Wir haben in den vergangenen Monaten viel Arbeit und Herzblut investiert, um die Öffentlichkeit, aber vor allem euch, die Mitglieder des BdP, über die Wahlen aufzuklären und für die europäische Idee, mit all ihren Fehlern und ihrem Verbesserungsbedarf zu begeistern.[3] Wir wollten euch zeigen, dass wir alle eine Stimme haben und jede*r, unabhängig vom Alter, der Nationalität und sonstigen Faktoren in der eigenen unmittelbaren Umgebung aktiv werden kann. Um die Veränderung herbeizuführen, die wir uns wünschen.
Natürlich ist es schwer, Rückschläge hinnehmen zu müssen. Sei es die von vielen als falsch, von manchen gar als Verrat an der Jugend empfundene Urheberrechtsreform der EU oder eben die Abkehr vom Spitzenkandidatenprinzip. Die EU gibt uns genug Anlass, an ihr zu zweifeln und das britische Ansinnen, sie zu verlassen, als weniger verrückt anzusehen, als ursprünglich gedacht.
Es ist einfach, die EU zu kritisieren. Sie ist ein Überbau, etwas Zusätzliches zu dem Nationalstaat, den wir alle kennen und der doch so toll funktioniert. Aber tut er das wirklich? Wenn wir ehrlich sind, nein. Auch innerhalb unserer Staatsgrenzen regen wir uns – berechtigt und unberechtigt – über eine endlose Liste an Staatsakten, Aussagen einzelner Politiker*innen etc. auf. Trotzdem rufen die allerwenigsten nach der Abschaffung der BRD. Darüber hinaus sollten wir auch nicht vergessen, dass der Nationalstaat wesentlich mehr Zeit hatte, um in seine aktuelle, sub-optimale aber funktionierende Form hineinzuwachsen. Im Vergleich dazu ist die EU noch ein Baby. Sie kann kaum gehen und will schon rennen.
Außerdem, wen meinen wir eigentlich, wenn wir von „der EU“ sprechen? Zwei der vier Gesetzgebungsorgane beziehungsweise regierungsähnlichen Organe, nämlich der Rat der Europäischen Union (Ministerrat) und der Europäische Rat, setzen sich unmittelbar aus Regierungsmitgliedern aller Mitgliedsstaaten zusammen.
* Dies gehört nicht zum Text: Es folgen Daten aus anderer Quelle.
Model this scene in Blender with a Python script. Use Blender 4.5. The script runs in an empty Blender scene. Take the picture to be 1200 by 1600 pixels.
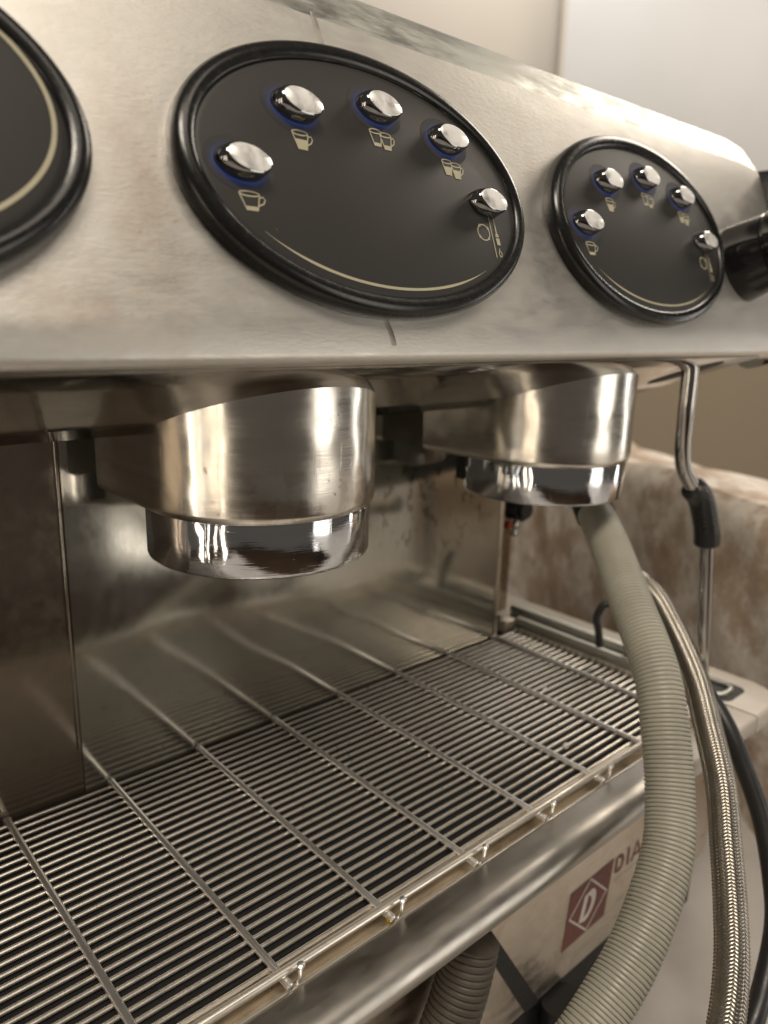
import bpy, bmesh, math, random
import numpy as np
from mathutils import Vector, Matrix
random.seed(7)
S = 0.01                     # everything below is written in centimetres
sc = bpy.context.scene
PI = math.pi

# ------------------------------------------------------------------ camera
CAM = Vector((-7.628, -19.594, 23.364))
RR = Vector((0.7517211, -0.6590316, 0.0243457))
UU = Vector((0.1433682, 0.1993429, 0.9693853))
FF = Vector((0.6437087, 0.7252170, -0.2443345))
cd = bpy.data.cameras.new('camera')
cam = bpy.data.objects.new('camera', cd)
sc.collection.objects.link(cam)
m = Matrix.Identity(4)
for i in range(3):
    m[i][0] = RR[i]; m[i][1] = UU[i]; m[i][2] = -FF[i]; m[i][3] = CAM[i]*S
cam.matrix_world = m
cd.sensor_fit = 'VERTICAL'; cd.sensor_height = 24; cd.lens = 24*1185.22/1600
cd.clip_start = 0.01; cd.clip_end = 100
cd.dof.use_dof = True; cd.dof.focus_distance = 0.29; cd.dof.aperture_fstop = 5.6
sc.camera = cam

# ------------------------------------------------------------------ light
w = bpy.data.worlds.new('World'); sc.world = w; w.use_nodes = True
w.node_tree.nodes['Background'].inputs[0].default_value = (1.0, 0.88, 0.75, 1)
w.node_tree.nodes['Background'].inputs[1].default_value = 0.07
sc.view_settings.view_transform = 'Standard'; sc.view_settings.look = 'None'
sc.view_settings.exposure = 0.28; sc.view_settings.gamma = 1.0
try:
    sc.cycles.max_bounces = 10; sc.cycles.glossy_bounces = 6
except Exception: pass

def area(name, loc, aim, sx, sy, power, col):
    l = bpy.data.lights.new(name, 'AREA'); l.shape = 'RECTANGLE'; l.size = sx*S; l.size_y = sy*S
    l.energy = power; l.color = col
    o = bpy.data.objects.new(name, l); sc.collection.objects.link(o)
    o.location = Vector(loc)*S
    o.rotation_euler = (Vector(aim)-Vector(loc)).to_track_quat('-Z', 'Y').to_euler()
    return o
area('ceiling_light', (-42, -64, 150), (15, 5, 15), 60, 45, 15.0, (1.0, 0.89, 0.75))
area('ceiling_light', (30, -78, 165), (5, 0, 27), 80, 50, 3.6, (1.0, 0.89, 0.75))
area('ceiling_light', (150, 14, 110), (20, 5, 0), 60, 50, 7.0, (1.0, 0.89, 0.75))
area('highlight_fill', (200, 45, 85), (25, 5, 0), 48, 60, 16.0, (0.93, 0.97, 1.0))  # unseen light added to brighten the cross wires
area('highlight_fill', (105, -150, 12), (15, 5, 8), 62, 120, 5.0, (1.0, 0.93, 0.83))  # unseen light added for the broad streak in the groups
area('highlight_fill', (185, -52, 5), (15, 5, 8), 12, 110, 2.0, (1.0, 0.95, 0.88))  # unseen narrow light added for a thin streak in the groups
area('wall_fill', (100, 72, 125), (150, 105, 105), 60, 40, 3.9, (1.0, 0.96, 0.92))  # unseen light added to brighten only the background wall
area('streak_fill', (-110, 12, -5), (5, 5, 12), 7, 60, 0.9, (1.0, 0.86, 0.68))  # this and the next three: unseen strips added for streaks in the groups
area('streak_fill', (-106, -6, -2), (5, 5, 12), 2.5, 60, 0.3, (1.0, 0.90, 0.75))
area('streak_fill', (-100, -24, 2), (5, 5, 12), 5, 50, 0.35, (1.0, 0.80, 0.6))
area('streak_fill', (-95, -38, 0), (5, 5, 12), 4, 60, 0.5, (1.0, 0.86, 0.66))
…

Und auch die Kommission, die sogenannte „Hüterin der Verträge“, besteht aus von den jeweiligen Regierungen nominierten Mitgliedern.
Auf wen schimpfen wir also eigentlich wirklich, wenn wir uns über „die EU“ aufregen?
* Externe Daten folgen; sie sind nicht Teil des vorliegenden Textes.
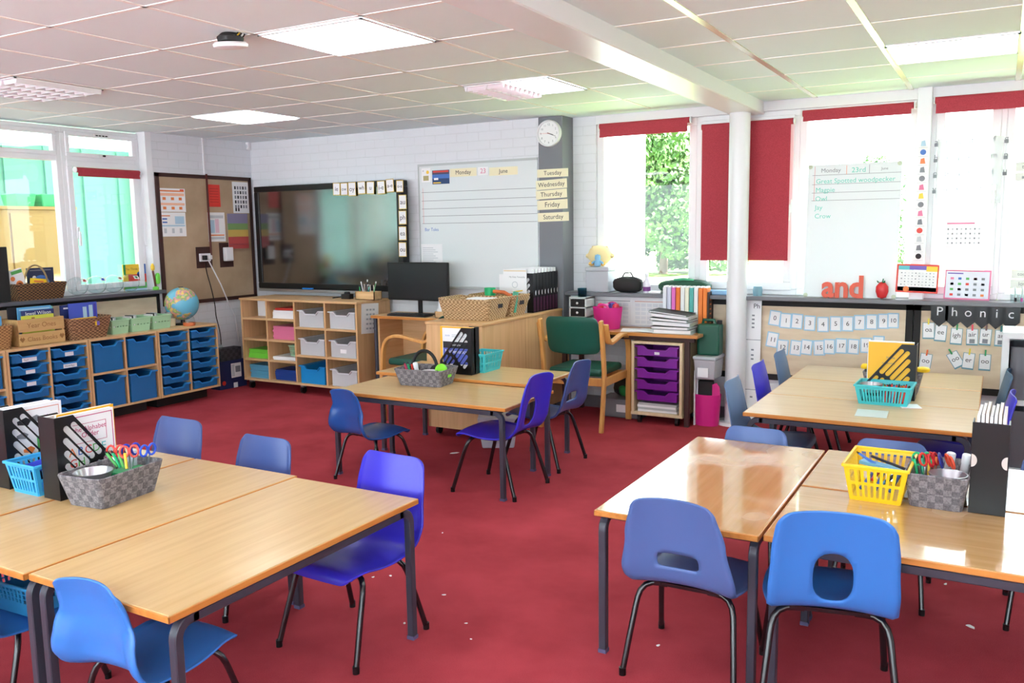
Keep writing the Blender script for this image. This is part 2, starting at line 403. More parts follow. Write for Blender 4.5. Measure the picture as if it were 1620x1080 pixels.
board('display_board', 'low cream display board with black border under the left windows behind the baskets', 2.2, 5.19, 0.70, 0.968, 'left', XL+0.001, HESS, BORDER, 0.03, bottom=False)
bd = board('display_board', 'cream display board with black border holding the two rows of number cards', -1.95, -0.50, 0.34, 0.944, 'back', YW-0.101, HESS, BORDER, 0.045)
board('display_board', 'cream display board with black border holding the phonics cards', -0.495, 2.4, 0.34, 0.944, 'back', YW-0.101, HESS, BORDER, 0.045)
board('display_board', 'white papered board with printed sheets behind the teacher desk', -2.98, -1.97, 0.70, 0.944, 'back', YW-0.101, PAPER, pm('pale_frame', (222, 222, 228), 0.6), 0.012)

# ------------------------------------------------------------------ windows
def window(name, x0, x1, z0, z1, face, at, fr=0.05, dep=0.07, sash=None, transom=None, handle=None):
    w_ = x1-x0; h_ = z1-z0
    t = bpy.data.objects.new(name, None); COL.objects.link(t); t.empty_display_size = 0.1
    t.location = ((x0+x1)/2, at, z0) if face == 'back' else (at, (x0+x1)/2, z0); t.rotation_euler = (0, 0, FACE[face]); struct(t)
    b = MB()
    def ring(a0, a1, c0, c1, f_, y0, y1):
        b.box(a0, a1, y0, y1, c0, c0+f_, UPVC); b.box(a0, a1, y0, y1, c1-f_, c1, UPVC)
        b.box(a0, a0+f_, y0, y1, c0+f_, c1-f_, UPVC); b.box(a1-f_, a1, y0, y1, c0+f_, c1-f_, UPVC)
    ring(-w_/2, w_/2, 0, h_, fr, 0, dep)
    zt = h_ if transom is None else transom-z0
    if transom is not None: b.box(-w_/2+fr, w_/2-fr, 0, dep, zt-fr*0.5, zt+fr*0.5, UPVC)
    if sash: ring(-w_/2+fr*0.8, w_/2-fr*0.8, fr*0.8, zt-(fr*0.8 if transom is None else fr*0.3), sash, -0.015, dep*0.6)
    if transom is not None: ring(-w_/2+fr*0.9, w_/2-fr*0.9, zt+fr*0.4, h_-fr*0.7, 0.035, -0.012, dep*0.6)
    b.build('window_frame', t, bevel=0.004)
    MB().box(-w_/2+fr, w_/2-fr, dep*0.45, dep*0.5, fr, h_-fr, GLASS).build('pane', t)
    if handle:
        hb = MB(); hb.box(handle[0]-0.014, handle[0]+0.014, -0.03, -0.012, handle[1]-0.05, handle[1]+0.05, WHITE)
        hb.box(handle[0]-0.009, handle[0]+0.009, -0.055, -0.03, handle[1]-0.11, handle[1]+0.01, WHITE); hb.build('window_handle', t, bevel=0.004)
    if transom is not None:
        hb = MB(); hb.box(-0.07, 0.07, -0.02, -0.012, h_-0.062, h_-0.038, WHITE)
        for k in (-0.045, -0.016, 0.016, 0.045): hb.box(k-0.011, k+0.011, -0.0215, -0.0195, h_-0.055, h_-0.045, BLACK)
        hb.build('trickle_vent', t)
        hb = MB(); hb.box(-0.03, 0.03, -0.026, -0.012, zt+fr*0.4+0.008, zt+fr*0.4+0.026, WHITE); hb.tube([(0.0, -0.026, zt+0.038), (0.0, -0.045, zt+0.036)], 0.009, BLACK); hb.build('fanlight_catch', t)
    return t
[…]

Jetzt habe ich vieles geschrieben, aber vielleicht noch immer nicht gesagt, was ich eigentlich sagen möchte:
Keine Entwicklung verläuft ganz glatt und regelmäßig – sei es die Entwicklung der EU, unseres Stadtviertels oder auch unserer Stämme und Sippen. Dennoch: Glaubt an uns. An uns als Gemeinschaft. Und habt Geduld.
Wir werden viele Fehler machen, für die oftmals andere verantwortlich sein werden, ohne dass wir etwas daran rütteln können. Trotzdem können wir alle unseren Teil dazu beitragen, dass sich die Welt in die Richtung entwickelt, die wir uns für sie wünschen.
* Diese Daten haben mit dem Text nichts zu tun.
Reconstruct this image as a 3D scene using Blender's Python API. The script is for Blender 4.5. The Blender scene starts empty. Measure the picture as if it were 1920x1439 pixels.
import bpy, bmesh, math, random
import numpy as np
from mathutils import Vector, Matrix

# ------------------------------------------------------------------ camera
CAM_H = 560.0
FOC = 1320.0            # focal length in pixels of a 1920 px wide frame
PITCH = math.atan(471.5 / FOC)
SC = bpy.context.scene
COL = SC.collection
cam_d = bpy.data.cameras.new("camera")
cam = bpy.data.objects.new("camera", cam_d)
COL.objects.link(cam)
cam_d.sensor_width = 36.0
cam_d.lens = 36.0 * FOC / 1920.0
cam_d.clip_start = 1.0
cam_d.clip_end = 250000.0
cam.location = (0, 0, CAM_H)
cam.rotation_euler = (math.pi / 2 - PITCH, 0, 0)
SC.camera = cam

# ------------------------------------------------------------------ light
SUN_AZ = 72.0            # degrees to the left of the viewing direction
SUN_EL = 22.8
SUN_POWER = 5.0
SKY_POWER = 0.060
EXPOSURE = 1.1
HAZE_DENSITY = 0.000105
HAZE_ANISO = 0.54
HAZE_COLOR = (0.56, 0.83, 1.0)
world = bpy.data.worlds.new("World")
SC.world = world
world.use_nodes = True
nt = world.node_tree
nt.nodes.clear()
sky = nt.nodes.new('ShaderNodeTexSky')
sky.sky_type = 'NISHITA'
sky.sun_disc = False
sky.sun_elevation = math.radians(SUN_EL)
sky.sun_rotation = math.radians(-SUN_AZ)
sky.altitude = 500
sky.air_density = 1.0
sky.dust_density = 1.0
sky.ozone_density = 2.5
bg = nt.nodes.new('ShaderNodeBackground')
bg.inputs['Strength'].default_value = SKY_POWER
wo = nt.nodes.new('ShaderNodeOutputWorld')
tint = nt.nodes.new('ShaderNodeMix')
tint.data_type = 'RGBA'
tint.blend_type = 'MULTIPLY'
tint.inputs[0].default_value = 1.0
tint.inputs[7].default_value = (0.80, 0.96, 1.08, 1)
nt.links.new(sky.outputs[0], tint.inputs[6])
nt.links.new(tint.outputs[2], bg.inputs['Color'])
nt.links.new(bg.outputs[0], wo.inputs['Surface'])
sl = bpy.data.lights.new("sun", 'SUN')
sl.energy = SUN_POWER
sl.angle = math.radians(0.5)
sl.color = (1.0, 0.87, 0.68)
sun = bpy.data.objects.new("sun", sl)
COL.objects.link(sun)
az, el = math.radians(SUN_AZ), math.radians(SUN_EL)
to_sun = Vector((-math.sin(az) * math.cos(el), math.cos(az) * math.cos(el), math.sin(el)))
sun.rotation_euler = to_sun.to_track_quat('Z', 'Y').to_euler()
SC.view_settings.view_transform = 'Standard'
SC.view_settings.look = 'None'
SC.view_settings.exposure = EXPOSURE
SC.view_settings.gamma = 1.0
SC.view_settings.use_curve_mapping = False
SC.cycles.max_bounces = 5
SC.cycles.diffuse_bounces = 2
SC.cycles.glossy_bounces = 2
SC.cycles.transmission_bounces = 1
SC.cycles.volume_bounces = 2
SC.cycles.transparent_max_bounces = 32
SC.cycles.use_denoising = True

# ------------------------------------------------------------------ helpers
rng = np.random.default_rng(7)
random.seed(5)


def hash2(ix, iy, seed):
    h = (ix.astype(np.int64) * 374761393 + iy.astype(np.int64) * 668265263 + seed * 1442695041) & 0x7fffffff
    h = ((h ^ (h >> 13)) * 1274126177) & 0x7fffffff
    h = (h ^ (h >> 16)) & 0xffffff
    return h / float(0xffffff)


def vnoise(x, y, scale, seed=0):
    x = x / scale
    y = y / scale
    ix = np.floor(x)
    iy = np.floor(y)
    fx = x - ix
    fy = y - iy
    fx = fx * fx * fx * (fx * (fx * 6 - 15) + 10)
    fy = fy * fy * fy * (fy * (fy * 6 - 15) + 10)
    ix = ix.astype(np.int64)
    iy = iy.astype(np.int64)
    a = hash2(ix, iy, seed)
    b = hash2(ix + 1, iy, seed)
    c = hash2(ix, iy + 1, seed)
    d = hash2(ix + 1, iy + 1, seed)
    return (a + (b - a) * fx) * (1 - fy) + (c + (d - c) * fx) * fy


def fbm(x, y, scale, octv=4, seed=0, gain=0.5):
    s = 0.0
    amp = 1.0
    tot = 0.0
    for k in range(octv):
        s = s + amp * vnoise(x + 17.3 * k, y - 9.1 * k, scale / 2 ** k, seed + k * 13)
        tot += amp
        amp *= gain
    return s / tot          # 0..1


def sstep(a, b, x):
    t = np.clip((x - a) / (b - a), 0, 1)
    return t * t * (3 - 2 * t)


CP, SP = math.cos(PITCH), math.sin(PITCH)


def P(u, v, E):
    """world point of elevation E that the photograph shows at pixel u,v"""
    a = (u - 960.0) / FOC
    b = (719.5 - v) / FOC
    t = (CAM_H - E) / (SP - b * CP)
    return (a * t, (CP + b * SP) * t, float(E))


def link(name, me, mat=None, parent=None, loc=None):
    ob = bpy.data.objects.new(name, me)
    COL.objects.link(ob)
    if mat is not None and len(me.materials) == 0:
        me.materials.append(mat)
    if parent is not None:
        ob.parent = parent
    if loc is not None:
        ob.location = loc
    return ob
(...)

Um es mit dem Pathos der neunten Pfadfinderregel zu sagen: Lasst uns dem Frieden dienen und uns für die Gemeinschaft einsetzen, in der wir leben.
Lasst uns diesen Weg gemeinsam gehen.
[1] Eine Aufschlüsselung der Wahlbeteiligung nach Altersgruppen war leider nicht auffindbar. Bei den Europawahlen 2014 lag die Wahlbeteiligung von 18-24-Jähirgen in Deutschland bei 29 % und von 25-39-Jährigen bei 38 %. Die Wahlbeteiligung von über 55-Jähirgen lag hingegen bei 59 %.
[2] Vielleicht sogar den Weltfrieden bringen?
[3] Die Materialien, die wir in diesem Rahmen erarbeitet haben, findet ihr übrigens auf meinbdp.de.